Locals mourn loss, reflect on legacy of icon


LAWRENCEVILLE - Robbie Susan Moore lost a role model Tuesday.

As a black woman, she emulated the quiet grace of Coretta Scott King, wife of the famed leader of the civil rights movement, the Rev. Martin Luther King Jr.

As the head of Gwinnett's United Ebony Society, Moore looked at King as a model for courage.

"We have a lot to celebrate because of the legacy she left behind," Moore said of King, who died early Tuesday.

Across the country today, people will begin to celebrate Black History Month and the Kings' contribution to it.

Moore said the organization may place a black ribbon around a King photo in the displays to express grief over the matriarch of the movement's death.

"We want people to know how sad our hearts are but how glad we are that God gave us the gift of the Kings," she said. "We are saddened by this, but we have to look to the future."

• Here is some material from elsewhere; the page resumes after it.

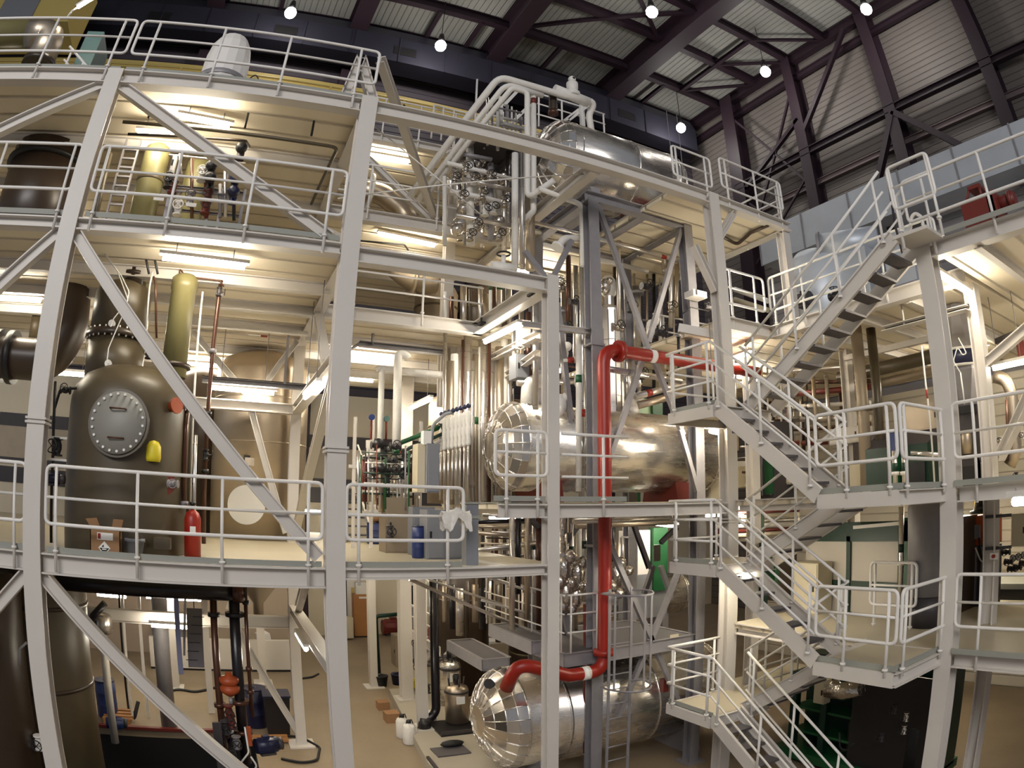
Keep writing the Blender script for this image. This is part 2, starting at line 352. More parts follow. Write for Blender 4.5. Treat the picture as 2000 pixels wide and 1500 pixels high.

Melvin Buchanan, a member of the Duluth Civitan Club, said his thoughts were on the future Tuesday as well.

"What we have to do now is pick up from where she inspired us," he said. "There's a lot to build on. It would be a dishonor to her if we didn't move forward."

The Rev. John Stewart Jr. said he was saddened upon hearing the news of King's death Tuesday morning.

Stewart, president of the Gwinnett branch of the National Association for the Advancement of Colored People, had met King several times while working as the human resources director for the Hyatt hotel in Atlanta, where the annual King dinner is held.

"My recollection of her was a person who loved excellence, who had high expectations of herself and others around her," Stewart said. "You see her picture in the paper, she seems like a woman who is very dignified and very proud, and she is, but she is very warm as a human being."

Stewart said community members should not mourn King's death, but instead celebrate her great life.

"Because of the life that she and her husband lived, people can live in Gwinnett County and they can pursue the opportunities that they would not have had the opportunities to pursue," Stewart said.

"The challenges today are a lot different than they were say 40 years ago. There is not the overt oppression and racism. The challenge now is for people to pursue the opportunities that really are available to them and work together toward a society that is free of violence, where people can work together across religious or racial differences."

Stewart said it was too soon Tuesday to know whether any special memorials would be planned for King locally.